SMB2のプロトコルに関する箇所はObjective-Cで書かれています。これは、パケットの操作でデータのポインタを構造体のポインタにキャストして手間を省こうという手抜きの為です。今の処、A8Xやx86では怒られていませんが、好ましいやり方とは言えません。ワード単位のバイト境界アクセス違反もコンパイラがきっと賢いコードを吐いてくれてるだろうという前提です。実戦で使わない方が賢明でしょう。また、A8Xやx86がリトルエンディアンなのでいいのですが、ビッグエンディアンのCPUだと当然誤動作します。
ソースはMacOS Xアプリのxcodeプロジェクトです(iOSのプロジェクトでは何かと問題あるのかな?と思いMacOS版にしました)。元々は、iOS用のアプリとして作成されているので、画面を除くSMBプロトコル関連のファイルは、そのままiOSでも動きます。開発環境は、XcodeがVer7.3Ver8.3.2、iOSは9.310.3.2、MacOS XはVer10.11.4Ver10.12.5です。
不慣れなObjective-Cですので、突っ込みどころが満載かと思いますが、まぁ、未熟者と笑って許してやってください。
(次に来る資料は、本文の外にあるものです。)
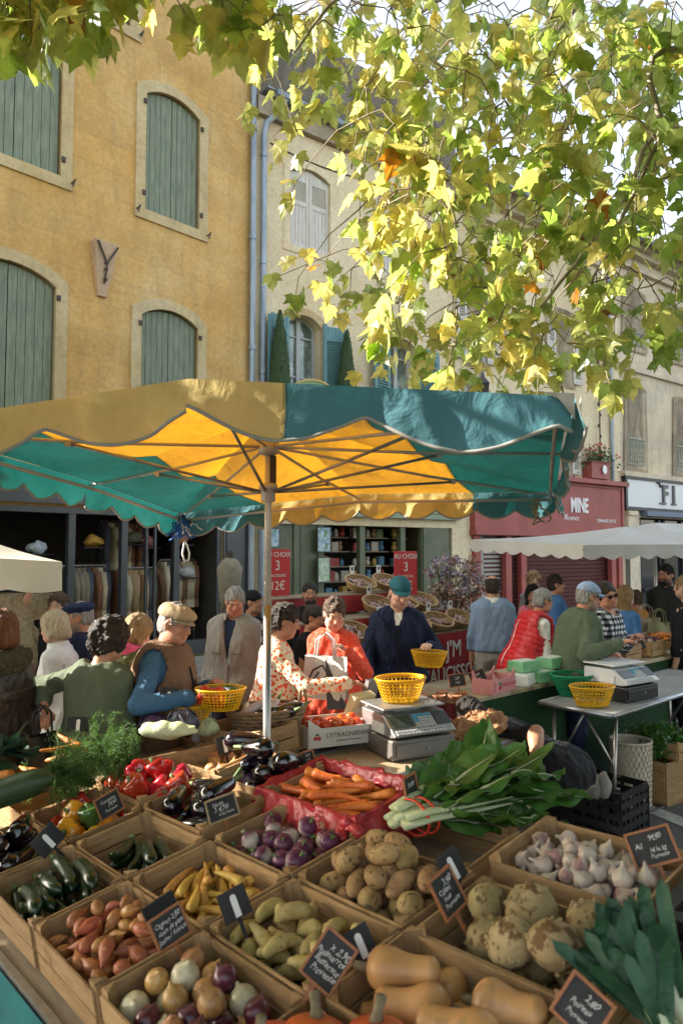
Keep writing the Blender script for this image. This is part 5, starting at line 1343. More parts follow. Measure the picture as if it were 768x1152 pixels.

致命的な箇所については、ご指摘頂けたら助かります。
MD4、MD5のソースは他から拝借したもので、各々Apacheライセンス2.0、GPLと表記されています。混ぜるな危険というご指摘があれば、これらのソースの配布を停止しますので、問題があればご指摘ください。
私個人としては、自由に使って頂いて結構ですし、細かいことは気にしないのですが、一応私の書いたコードはMITライセンスにしておきます。従って、これは無保証です、また一切の責任は負いません。もしご利用になりたい方がいらっしゃれば、自己責任の元、ご自由にご利用ください。
現時点(2017/5/24)での"AS IS"です: SMB2TextX.zip
まだまだ奥(闇?)が深そうなプロトコルですね。